Jak dodał, rezydenci regularnie zgłaszają nieprawidłowości, które często dotyczą problemów poruszonych przez Ministerstwo w piśmie. Po prezentacji danych dotyczących skali problemu podczas spotkania z minister zdrowia Izabelą Leszczyną, Porozumienie Rezydentów uzyskało zapewnienie o wsparciu ich działań mających na celu poprawę jakości szkolenia rezydentów.

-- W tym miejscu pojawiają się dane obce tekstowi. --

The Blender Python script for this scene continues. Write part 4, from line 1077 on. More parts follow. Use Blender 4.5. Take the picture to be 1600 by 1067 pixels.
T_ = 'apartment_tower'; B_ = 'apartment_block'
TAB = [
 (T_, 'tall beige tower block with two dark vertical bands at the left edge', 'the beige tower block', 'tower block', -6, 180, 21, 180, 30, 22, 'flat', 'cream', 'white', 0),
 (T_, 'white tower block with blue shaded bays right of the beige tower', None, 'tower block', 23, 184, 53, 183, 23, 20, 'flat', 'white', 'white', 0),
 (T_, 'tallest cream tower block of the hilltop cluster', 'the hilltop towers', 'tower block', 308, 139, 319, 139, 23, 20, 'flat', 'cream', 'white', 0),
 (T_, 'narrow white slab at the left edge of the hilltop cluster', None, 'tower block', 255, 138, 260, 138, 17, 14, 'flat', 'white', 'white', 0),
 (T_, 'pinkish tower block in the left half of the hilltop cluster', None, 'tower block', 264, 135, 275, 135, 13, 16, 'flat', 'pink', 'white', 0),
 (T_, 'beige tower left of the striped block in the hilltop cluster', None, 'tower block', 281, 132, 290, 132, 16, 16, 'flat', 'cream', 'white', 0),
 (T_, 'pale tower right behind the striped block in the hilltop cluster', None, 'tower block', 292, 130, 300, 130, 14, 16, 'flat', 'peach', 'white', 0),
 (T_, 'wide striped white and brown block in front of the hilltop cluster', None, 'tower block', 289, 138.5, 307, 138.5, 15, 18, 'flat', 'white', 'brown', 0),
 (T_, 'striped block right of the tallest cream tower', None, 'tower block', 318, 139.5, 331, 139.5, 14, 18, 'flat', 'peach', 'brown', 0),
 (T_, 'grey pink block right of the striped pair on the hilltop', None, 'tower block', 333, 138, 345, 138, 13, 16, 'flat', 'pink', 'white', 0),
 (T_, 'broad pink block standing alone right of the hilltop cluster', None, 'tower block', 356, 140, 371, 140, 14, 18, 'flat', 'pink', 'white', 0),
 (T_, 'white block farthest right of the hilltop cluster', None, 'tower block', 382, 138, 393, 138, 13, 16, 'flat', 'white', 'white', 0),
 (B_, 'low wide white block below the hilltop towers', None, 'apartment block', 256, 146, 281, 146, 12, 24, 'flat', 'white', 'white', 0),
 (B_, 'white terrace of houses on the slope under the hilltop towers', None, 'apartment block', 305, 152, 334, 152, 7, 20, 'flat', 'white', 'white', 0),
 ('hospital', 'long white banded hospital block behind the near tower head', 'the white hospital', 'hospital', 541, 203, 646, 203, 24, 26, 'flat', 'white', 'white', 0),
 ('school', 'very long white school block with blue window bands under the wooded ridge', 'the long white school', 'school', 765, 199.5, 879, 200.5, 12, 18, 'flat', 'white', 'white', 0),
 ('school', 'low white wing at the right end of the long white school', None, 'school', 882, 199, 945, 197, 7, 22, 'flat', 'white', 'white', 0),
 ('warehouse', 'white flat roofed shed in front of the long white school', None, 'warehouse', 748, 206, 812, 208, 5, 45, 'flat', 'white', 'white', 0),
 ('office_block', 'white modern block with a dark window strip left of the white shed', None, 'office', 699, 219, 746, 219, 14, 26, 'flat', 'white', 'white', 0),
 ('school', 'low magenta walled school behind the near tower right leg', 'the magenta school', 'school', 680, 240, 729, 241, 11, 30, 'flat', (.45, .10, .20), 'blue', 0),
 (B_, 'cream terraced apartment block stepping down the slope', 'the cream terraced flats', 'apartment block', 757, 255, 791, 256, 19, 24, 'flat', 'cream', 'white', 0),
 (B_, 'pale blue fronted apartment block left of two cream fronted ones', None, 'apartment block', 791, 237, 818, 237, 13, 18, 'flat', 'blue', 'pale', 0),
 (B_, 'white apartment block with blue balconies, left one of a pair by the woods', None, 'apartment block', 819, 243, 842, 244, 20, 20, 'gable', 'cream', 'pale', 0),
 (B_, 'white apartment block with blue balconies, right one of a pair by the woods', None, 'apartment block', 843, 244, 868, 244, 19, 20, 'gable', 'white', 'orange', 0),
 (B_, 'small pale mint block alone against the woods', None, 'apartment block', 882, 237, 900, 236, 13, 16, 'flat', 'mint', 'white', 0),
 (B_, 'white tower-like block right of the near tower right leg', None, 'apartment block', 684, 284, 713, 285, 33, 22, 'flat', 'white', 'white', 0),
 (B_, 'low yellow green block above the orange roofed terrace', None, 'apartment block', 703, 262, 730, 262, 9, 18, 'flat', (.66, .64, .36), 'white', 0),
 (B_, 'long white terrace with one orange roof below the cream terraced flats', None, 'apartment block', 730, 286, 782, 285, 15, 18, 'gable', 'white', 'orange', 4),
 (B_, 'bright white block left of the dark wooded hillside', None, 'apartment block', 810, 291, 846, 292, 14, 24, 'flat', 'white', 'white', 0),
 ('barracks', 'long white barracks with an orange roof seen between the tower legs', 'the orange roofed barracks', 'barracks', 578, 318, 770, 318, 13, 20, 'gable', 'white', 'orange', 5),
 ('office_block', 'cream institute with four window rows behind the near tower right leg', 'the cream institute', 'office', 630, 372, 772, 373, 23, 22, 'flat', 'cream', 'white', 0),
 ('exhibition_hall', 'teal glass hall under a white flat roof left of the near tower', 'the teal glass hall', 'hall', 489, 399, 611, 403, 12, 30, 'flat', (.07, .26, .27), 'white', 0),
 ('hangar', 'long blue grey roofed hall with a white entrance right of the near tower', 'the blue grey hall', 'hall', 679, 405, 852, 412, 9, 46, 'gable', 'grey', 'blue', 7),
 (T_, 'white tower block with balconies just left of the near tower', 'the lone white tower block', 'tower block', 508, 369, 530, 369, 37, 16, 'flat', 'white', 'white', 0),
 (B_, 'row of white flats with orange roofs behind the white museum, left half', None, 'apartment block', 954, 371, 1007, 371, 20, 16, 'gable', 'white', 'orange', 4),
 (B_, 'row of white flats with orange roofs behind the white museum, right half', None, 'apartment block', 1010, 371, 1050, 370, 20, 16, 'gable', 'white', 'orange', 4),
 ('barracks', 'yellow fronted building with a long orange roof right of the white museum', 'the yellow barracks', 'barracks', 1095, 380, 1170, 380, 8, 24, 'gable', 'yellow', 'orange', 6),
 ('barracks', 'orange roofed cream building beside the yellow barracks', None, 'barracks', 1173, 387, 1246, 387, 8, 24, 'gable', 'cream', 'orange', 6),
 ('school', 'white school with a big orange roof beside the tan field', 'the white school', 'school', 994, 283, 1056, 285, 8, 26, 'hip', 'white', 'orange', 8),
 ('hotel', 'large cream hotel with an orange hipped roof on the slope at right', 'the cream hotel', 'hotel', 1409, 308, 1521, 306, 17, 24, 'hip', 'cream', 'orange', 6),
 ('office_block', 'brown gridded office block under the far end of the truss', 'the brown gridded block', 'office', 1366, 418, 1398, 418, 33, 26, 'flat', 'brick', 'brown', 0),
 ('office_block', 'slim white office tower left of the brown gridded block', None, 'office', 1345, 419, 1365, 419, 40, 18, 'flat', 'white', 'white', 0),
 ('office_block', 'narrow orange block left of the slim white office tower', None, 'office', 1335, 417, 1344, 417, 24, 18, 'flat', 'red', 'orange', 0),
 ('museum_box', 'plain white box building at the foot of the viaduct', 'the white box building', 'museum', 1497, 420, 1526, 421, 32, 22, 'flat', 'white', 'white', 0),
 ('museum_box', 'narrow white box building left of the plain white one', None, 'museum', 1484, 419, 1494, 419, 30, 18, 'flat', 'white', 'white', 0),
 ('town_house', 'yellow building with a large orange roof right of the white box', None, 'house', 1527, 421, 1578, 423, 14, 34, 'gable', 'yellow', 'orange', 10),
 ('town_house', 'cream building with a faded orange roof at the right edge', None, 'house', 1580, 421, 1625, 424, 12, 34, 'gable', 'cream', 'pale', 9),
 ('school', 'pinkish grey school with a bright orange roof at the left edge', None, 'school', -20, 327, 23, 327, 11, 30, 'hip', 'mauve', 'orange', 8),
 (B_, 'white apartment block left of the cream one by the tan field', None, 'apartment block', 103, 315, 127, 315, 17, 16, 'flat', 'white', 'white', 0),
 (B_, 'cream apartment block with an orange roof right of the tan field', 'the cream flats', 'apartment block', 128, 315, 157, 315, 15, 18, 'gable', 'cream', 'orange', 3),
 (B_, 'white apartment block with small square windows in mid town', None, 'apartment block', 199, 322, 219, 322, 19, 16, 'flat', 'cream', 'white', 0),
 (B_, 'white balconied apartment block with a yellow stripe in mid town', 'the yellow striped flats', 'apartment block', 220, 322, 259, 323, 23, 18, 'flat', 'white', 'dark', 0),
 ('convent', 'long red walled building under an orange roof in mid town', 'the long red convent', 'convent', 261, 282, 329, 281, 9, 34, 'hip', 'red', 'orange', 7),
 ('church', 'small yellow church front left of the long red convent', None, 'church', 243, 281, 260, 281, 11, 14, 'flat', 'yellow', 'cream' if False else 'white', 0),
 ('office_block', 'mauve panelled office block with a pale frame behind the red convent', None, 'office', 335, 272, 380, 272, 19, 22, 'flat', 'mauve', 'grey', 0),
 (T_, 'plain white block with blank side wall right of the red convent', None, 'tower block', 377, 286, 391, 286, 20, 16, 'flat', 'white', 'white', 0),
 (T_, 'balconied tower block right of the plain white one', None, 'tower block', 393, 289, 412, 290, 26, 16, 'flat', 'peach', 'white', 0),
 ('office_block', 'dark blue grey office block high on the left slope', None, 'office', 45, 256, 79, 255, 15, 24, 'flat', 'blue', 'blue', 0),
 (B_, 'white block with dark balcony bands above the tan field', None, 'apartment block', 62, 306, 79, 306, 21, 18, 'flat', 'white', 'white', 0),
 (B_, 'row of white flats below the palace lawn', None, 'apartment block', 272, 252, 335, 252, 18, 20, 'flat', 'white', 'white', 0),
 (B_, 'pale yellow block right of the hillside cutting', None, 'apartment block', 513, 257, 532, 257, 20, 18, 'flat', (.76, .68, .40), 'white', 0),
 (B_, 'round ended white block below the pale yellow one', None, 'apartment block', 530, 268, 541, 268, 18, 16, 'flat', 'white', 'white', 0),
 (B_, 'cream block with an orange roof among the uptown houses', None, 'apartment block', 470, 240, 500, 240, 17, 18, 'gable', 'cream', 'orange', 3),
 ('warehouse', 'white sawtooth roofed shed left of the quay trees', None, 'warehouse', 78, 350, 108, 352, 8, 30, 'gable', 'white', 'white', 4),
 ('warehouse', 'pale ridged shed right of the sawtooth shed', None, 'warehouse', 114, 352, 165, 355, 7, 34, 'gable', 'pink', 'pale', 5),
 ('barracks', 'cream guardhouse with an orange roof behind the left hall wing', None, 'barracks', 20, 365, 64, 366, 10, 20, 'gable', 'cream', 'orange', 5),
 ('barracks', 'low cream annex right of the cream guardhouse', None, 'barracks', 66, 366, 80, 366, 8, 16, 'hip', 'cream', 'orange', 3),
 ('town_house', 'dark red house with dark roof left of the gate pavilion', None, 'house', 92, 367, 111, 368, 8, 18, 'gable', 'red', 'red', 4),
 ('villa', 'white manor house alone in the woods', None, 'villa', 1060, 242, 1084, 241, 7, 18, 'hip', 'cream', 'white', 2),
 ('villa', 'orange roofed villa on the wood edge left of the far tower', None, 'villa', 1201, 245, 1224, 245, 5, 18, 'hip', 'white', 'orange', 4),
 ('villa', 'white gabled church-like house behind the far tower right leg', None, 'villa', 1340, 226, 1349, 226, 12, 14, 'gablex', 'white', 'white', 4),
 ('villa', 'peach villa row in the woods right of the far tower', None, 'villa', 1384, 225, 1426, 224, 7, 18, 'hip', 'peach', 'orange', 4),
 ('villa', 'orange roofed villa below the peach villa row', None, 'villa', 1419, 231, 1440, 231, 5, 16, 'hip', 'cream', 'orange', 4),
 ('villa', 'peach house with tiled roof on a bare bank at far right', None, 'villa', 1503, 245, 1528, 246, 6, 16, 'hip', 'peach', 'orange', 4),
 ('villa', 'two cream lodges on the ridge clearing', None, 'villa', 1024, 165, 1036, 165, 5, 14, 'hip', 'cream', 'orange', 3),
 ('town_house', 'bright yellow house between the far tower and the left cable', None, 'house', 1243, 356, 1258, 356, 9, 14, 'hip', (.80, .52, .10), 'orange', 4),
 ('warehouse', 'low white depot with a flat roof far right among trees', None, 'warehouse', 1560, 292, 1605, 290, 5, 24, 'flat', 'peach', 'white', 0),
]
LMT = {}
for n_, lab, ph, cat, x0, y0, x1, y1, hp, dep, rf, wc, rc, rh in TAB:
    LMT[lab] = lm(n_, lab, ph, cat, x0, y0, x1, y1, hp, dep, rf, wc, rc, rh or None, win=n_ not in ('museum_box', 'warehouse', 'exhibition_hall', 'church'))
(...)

Liczymy, że nowa pani minister będzie kontynuować tę politykę
– powiedział Goncerz.
Ministerstwo przypomniało, że nadzór nad realizacją szkolenia specjalizacyjnego sprawuje resort zdrowia, a kontrole przeprowadzane są przez dyrektora CMKP. Każdy przypadek rażącego naruszenia przepisów powinien być zgłaszany bezpośrednio do ministra zdrowia.
Problemy ze szkoleniem przyszłych specjalistów wyszły na jaw
Przypomnijmy, że Porozumienie Rezydentów ujawniło szereg nieprawidłowości w procesie szkolenia specjalizacyjnego. Z raportu PR "Absurdy szkolenia specjalizacyjnego. Konsekwencje dla lekarza i pacjenta" wynika m.in. że co szósty młody lekarz w trakcie specjalizacji jest zmuszony do dyżurowania jednocześnie na kilku oddziałach, są też regularnie wykorzystywani do zadań poza ich aktualną wiedzą, głównie by uzupełnić braki systemowe. Z badania PR OZZL wynika także, że jednym z problemów lekarzy jest brak możliwości konsultacji z doświadczonym lekarzem w trakcie dyżuru. 23% lekarzy zaznaczyło, że mimo zapewnień, nie mieli takiej szansy.